The pail came from a friend who inherited it from his dad. So I'm not sure where it came from. He also lent me a glass carboy that I took some time to mark myself. The one brew I did in that turned out closer to what I expected.

I should have known to double check for Imperial vs. US measurements though. Man, as a Canadian it's sometime confusing trying to measure stuff. As a commonwealth nation we have lots of British leftovers, a huge influence from the US, and then our "official" adoption of metric. We are, what I've heard called, "metrish". ;)

It's no clearer over here. You'll find stuff expressed to European standards, like a car's fuel consumption in km/l, so petrol pumps are in litres. But distances are in miles on signposts, so you'll do the sums in your head to get mpg. You buy beer in the pub in pints, but bottles of beer in millilitres. People's heights are always in feet and inches and weights in stones, anything you buy will be in metres and in kg though.

My generation all learned metric at school, but of course all adults worked in imperial measurements so you spoke imperial at home, doing the rough rules of thumb in your head.
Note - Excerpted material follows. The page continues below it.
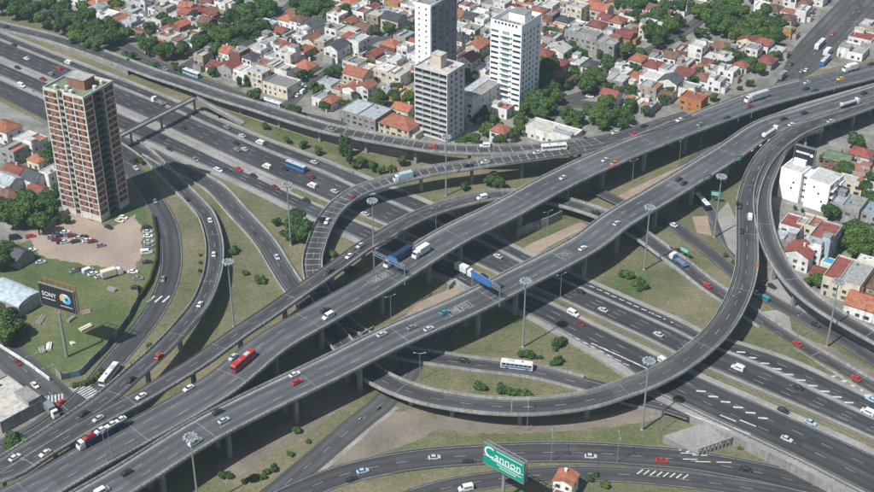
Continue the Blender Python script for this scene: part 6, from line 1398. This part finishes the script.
def print_bar(t, x0, x1, y, z, hh, mat='print_white', n=9, seed=1):
    r = random.Random(seed); mb = MB(); x = x0
    while x < x1:
        l = r.uniform(0.25, 0.8)*(x1-x0)/n; mb.box(x, min(x+l, x1), y-0.02, y-0.005, z-hh/2, z+hh/2); x += l+0.12*(x1-x0)/n
    mb.build('small_print', M[mat], t)
print_bar(t, c.x-w*0.43, c.x-w*0.06, c.y, zc-1.3, 0.34, seed=2); print_bar(t, c.x+w*0.08, c.x+w*0.42, c.y, zc-2.7, 0.3, seed=4)
def disc(t, x, z, rx, rz_, y, mat, a0=0, a1=360, inner=0.0, name='orb'):
    mb = MB(); n = 20
    for k in range(n):
        p, q = R(a0+(a1-a0)*k/n), R(a0+(a1-a0)*(k+1)/n)
        mb.face([(x+rx*inner*math.cos(p), y, z+rz_*inner*math.sin(p)), (x+rx*math.cos(p), y, z+rz_*math.sin(p)), (x+rx*math.cos(q), y, z+rz_*math.sin(q)), (x+rx*inner*math.cos(q), y, z+rz_*inner*math.sin(q))] if inner else
                [(x, y, z), (x+rx*math.cos(p), y, z+rz_*math.sin(p)), (x+rx*math.cos(q), y, z+rz_*math.sin(q))])
    mb.build(name, M[mat], t)
ox = c.x+w*0.26
disc(t, ox, zc+0.7, 2.1, 2.1, c.y-0.02, 'print_cyan'); disc(t, ox-0.3, zc+0.7, 2.5, 2.3, c.y-0.03, 'print_amber', 100, 215, 0.45); disc(t, ox+0.5, zc+0.5, 1.25, 1.25, c.y-0.04, 'print_blue'); disc(t, ox+0.4, zc+0.6, 0.55, 0.6, c.y-0.05, 'board_black'); disc(t, ox, zc+0.7, 2.15, 2.15, c.y-0.045, 'print_white', 60, 120, 0.7)
disc(t, ox, zc+0.7, 2.3, 2.2, c.y-0.035, 'print_blue', 250, 360, 0.7)
t, c, w, h, zc = billboard('green billboard with large white lettering on a single post at the bottom edge', (503,500), (22.3, 14.2), ((484,442.5),(524,464)), M['board_green'])
lettering('C', 6.0, M['print_white'], 'lettering', t, (c.x-w*0.365, c.y-0.05, zc+1.25), vert(), 1.0); lettering('annon', 4.3, M['print_white'], 'lettering', t, (c.x+w*0.11, c.y-0.05, zc+0.85), vert(), 1.0)
for z, x0, x1, s in ((3.2, -0.18, 0.46, 3), (-1.0, -0.30, 0.40, 5), (-1.9, -0.16, 0.46, 6), (-2.8, -0.1, 0.32, 7)): print_bar(t, c.x+w*x0, c.x+w*x1, c.y, zc+z, 0.3, n=11, seed=s)
mb = MB(); mb.box(c.x-w/2+0.1, c.x+w/2-0.1, c.y-0.02, c.y-0.004, zc-0.62, zc-0.42); mb.build('underline', M['print_white'], t)
t, c, w, h, zc = billboard('dark rooftop billboard with faint white letters behind the white block', (801,172), (23.5, 15.5), ((795.5,145),(815.5,150.5)), M['board_black'])
print_bar(t, c.x-w*0.42, c.x+w*0.25, c.y, zc+1.2, 1.0, n=6, seed=8); disc(t, c.x+w*0.36, zc+0.8, 0.8, 0.8, c.y-0.03, 'print_white', name='emblem')
# green direction signs near the gore
def board_sign(label, px, py, z, w, h, rz, mat, posts=True, hp=5.0):
    c = P(px, py, z); t = thing('road_sign', label, 'road sign', c, R(rz))
    mb = MB(); mb.box(-w/2, w/2, 0, 0.12, hp-h, hp); mb.build('sign_panel', M[mat], t)
    mb = MB(); mb.box(-w/2+0.3, w/2-0.6, -0.02, -0.003, hp-h*0.42, hp-h*0.28); mb.box(-w/2+0.3, w/2-1.2, -0.02, -0.003, hp-h*0.75, hp-h*0.62); mb.build('sign_print', M['print_white'], t)
    mb = MB()
    for x in (-w*0.35, w*0.35): mb.tube((x, 0.2, -0.1), (x, 0.2, hp-0.2), 0.1, 0.1, 6)
    mb.build('post', M['metal'], t)
board_sign('green direction sign on the near flyover parapet left of the loop mast', 707, 182, 11.8, 4.2, 2.4, 30, 'green_sign', hp=3.4)
board_sign('green direction sign at the gore where the loop ramp leaves', 738, 163, 11.6, 4.2, 2.6, 30, 'green_sign', hp=3.6)
board_sign('green sign standing under the near flyover beside the dark bus', 715, 203, 0, 4.5, 2.6, -15, 'green_sign', hp=6)
board_sign('green sign beside the entry ramp above the blue flatbed truck', 684, 258, 0.2, 5, 2.4, -50, 'green_sign', hp=5)
board_sign('small orange work sign on the parapet of the loop ramp', 757, 268, 9.8, 1.4, 1.4, 10, 'orange', hp=2.4)
# footbridge over the highway behind the brick tower
def footbridge():
    a, b, e = P(119, 137, 7), P(195, 98.5, 7), P(243, 124, 0.3); org = Vector((b.x, b.y, 0)); t = thing('footbridge', 'long concrete footbridge crossing the highway behind the brick tower', 'footbridge', org)
    def flight(p, q, nm):
        d = (q-p).normalized(); n = Vector((-d.y, d.x, 0)).normalized(); mb = MB(); mb.beam(p, q, 3.0, 0.5); mb.build(nm, M['conc'], t, org)
        for s in (-1.42, 1.42):
            mb = MB(); mb.beam(p+n*s+Vector((0,0,1.15)), q+n*s+Vector((0,0,1.15)), 0.14, 0.14); mb.beam(p+n*s+Vector((0,0,0.5)), q+n*s+Vector((0,0,0.5)), 0.12, 0.5)
            k = int((q-p).length/2.5)
            for i in range(k+1): c = p.lerp(q, i/k)+n*s; mb.box(c.x-.07, c.x+.07, c.y-.07, c.y+.07, c.z+0.2, c.z+1.15)
            mb.build('railing', M['rail'], t, org)
    flight(a, b, 'walkway'); m = P(219, 111.5, 3.6); flight(b+Vector((0,0,-0.02)), m, 'stair'); flight(m+Vector((0,0,-0.02)), e, 'stair')
    for p in (P(122.5,143), P(158.5,127.5), P(192,106), P(197,107), P(219,119)):
        top = 6.7 if p.x < b.x-1 or True else 3
        f = (Vector((p.x, p.y, 0))-Vector((a.x, a.y, 0))).length/max(1, (Vector((b.x, b.y, 0))-Vector((a.x, a.y, 0))).length)
        on = Vector((a.x, a.y, 0)).lerp(Vector((b.x, b.y, 0)), min(f, 0.985)); zt = 6.76
        if f > 1.05: on = Vector((m.x, m.y, 0)); zt = 3.3
        mb = MB(); mb.box(-0.5, 0.5, -0.5, 0.5, -0.1, zt); mb.build('pier', M['conc'], t, loc=(on.x-org.x, on.y-org.y, 0))
footbridge()
# walls and fences
def wall_line(name, label, cat, pts, h, mat, th=0.25, post=None, seg=3.0, piece='panel'):
    q = [P(*p) for p in pts]; org = q[len(q)//2].copy(); t = thing(name, label, cat, org); k = 0
    mats = mat if isinstance(mat, list) else [mat]; rq = random.Random(len(pts)*7)
    for a, b in zip(q, q[1:]):
        n = max(1, int((b-a).length/seg))
        for i in range(n):
            p0, p1 = a.lerp(b, i/n), a.lerp(b, (i+0.985)/n); mb = MB(); hh = h*rq.uniform(0.96, 1.04); mb.beam(p0+Vector((0,0,hh/2)), p1+Vector((0,0,hh/2)), th, hh); mb.build(piece, rq.choice(mats), t, org); k += 1
    if post:
        mb = MB()
        for a, b in zip(q, q[1:]):
            n = max(1, int((b-a).length/seg))
            for i in range(n): p = a.lerp(b, i/n); mb.box(p.x-.1, p.x+.1, p.y-.1, p.y+.1, 0, h+0.2)
        tag(mb.build('post', post, t, org), kind='stuff')
    return t
mural = [plain('mural_blue', (0.16,0.25,0.38), 0.8, 0, 0.2, 0.35), plain('mural_grey', (0.30,0.33,0.36), 0.8, 0, 0.2, 0.35), plain('mural_dark', (0.14,0.13,0.17), 0.8, 0, 0.2, 0.35), plain('mural_pale', (0.36,0.42,0.48), 0.8, 0, 0.2, 0.35)]
wall_line('painted_fence', 'blue and grey painted panel fence curving round the lawn beside the exit road', 'fence', [(137,288),(139,300),(128,322),(118,335),(104,352),(90,366),(80,376),(62,380),(56,374)], 2.6, mural, 0.2, M['dark_metal'])
wall_line('mesh_fence', 'dark hedge covered fence along the exit road above the painted fence', 'fence', [(153,218),(157,238),(157,262),(150,284),(140,300)], 2.2, [leaf('hedge_leaf', (0.03,0.055,0.02), (0.045,0.07,0.03), (0.07,0.09,0.04))], 0.9, None, 4.0, 'hedge_panel')
wall_line('street_wall', 'low white wall between the lawn and the side street at left', 'wall', [(-30,329),(0,347),(30,366),(50,381)], 1.6, WALL['white'], 0.3)
wall_line('lot_wall', 'pale wall at the upper edge of the gravel lot', 'wall', [(44,232),(58,222),(70,211)], 2.2, WALL['beige'], 0.3)
wall_line('barrier_wall', 'concrete wall with openings under the far flyover beside the highway', 'wall', [(516,238),(530,232),(548,226),(562,219)], 4.5, M['conc'], 0.4, None, 4.0)
# white retaining faces of the underpass between the two flyovers
wall_line('retaining_wall', 'pale retaining wall of the loop underpass between the flyovers', 'wall', [(346,332),(362,338),(374,331)], 2.4, M['slab'], 0.4, None, 4.0)
wall_line('bridge_parapet', 'short pale parapet and pillars where the highway crosses the service road between the flyovers', 'parapet', [(448,290),(455,283),(468,291),(480,297)], 2.2, M['parapet'], 0.5, None, 3.0)
# abutment with columns under the highway at lower right
def abut():
    org = P(706, 447); t = thing('bridge_abutment', 'concrete abutment with sloped apron and short columns under the highway edge at lower right', 'abutment', org, R(20))
    mb = MB(); mb.mesh_part([(-13,7,3.2),(13,9,3.6),(6,-1.5,0.1),(-4,-2.5,0.1),(-13,7,-0.2),(13,9,-0.2),(6,-1.5,-0.2),(-4,-2.5,-0.2)], [(0,3,2,1),(4,5,6,7),(0,1,5,4),(1,2,6,5),(2,3,7,6),(3,0,4,7)]); mb.build('apron', M['slab'], t)
    for k in range(9):
        mb = MB(); mb.box(-5+k*1.6, -4.4+k*1.6, -3.4+k*0.16, -2.8+k*0.16, -0.1, 3.0); mb.build('column', M['conc'], t)
    mb = MB(); mb.beam((-5.2,-3.1,3.2),(8.8,-1.7,3.2),0.8,0.5); mb.build('cap_beam', M['conc'], t)
abut()
# workers' van lights and power masts left out; haze --------------------------------
if True:
    mb = MB(); mb.box(-900, 900, -60, 1500, -1.0, 310.0)
    hm = bpy.data.materials.new('haze_air'); hm.use_nodes = True; tn = hm.node_tree; tn.nodes.remove(tn.nodes['Principled BSDF'])
    v = tn.nodes.new('ShaderNodeVolumePrincipled'); v.inputs['Color'].default_value = (0.66, 0.88, 1.0, 1); v.inputs['Density'].default_value = 0.00012; v.inputs['Anisotropy'].default_value = 0.2
    tn.links.new(v.outputs[0], tn.nodes['Material Output'].inputs['Volume'])
    o = mb.build('haze', hm); o['kind'] = 'stuff'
There's a German brewpub in Glasgow that got threatened with legal action for serving beer by 500ml not by the pint. They were only trying to comply with the law that said measurements should be metric ;)
 
you have my sympathy,good sir. I'm in the same boat with ingredients,bottles,recipes,etc coming from all over the globe. So I need the conversion formulas regularly. They go a long way to keep things sane. Not to mention,a tad more accurate.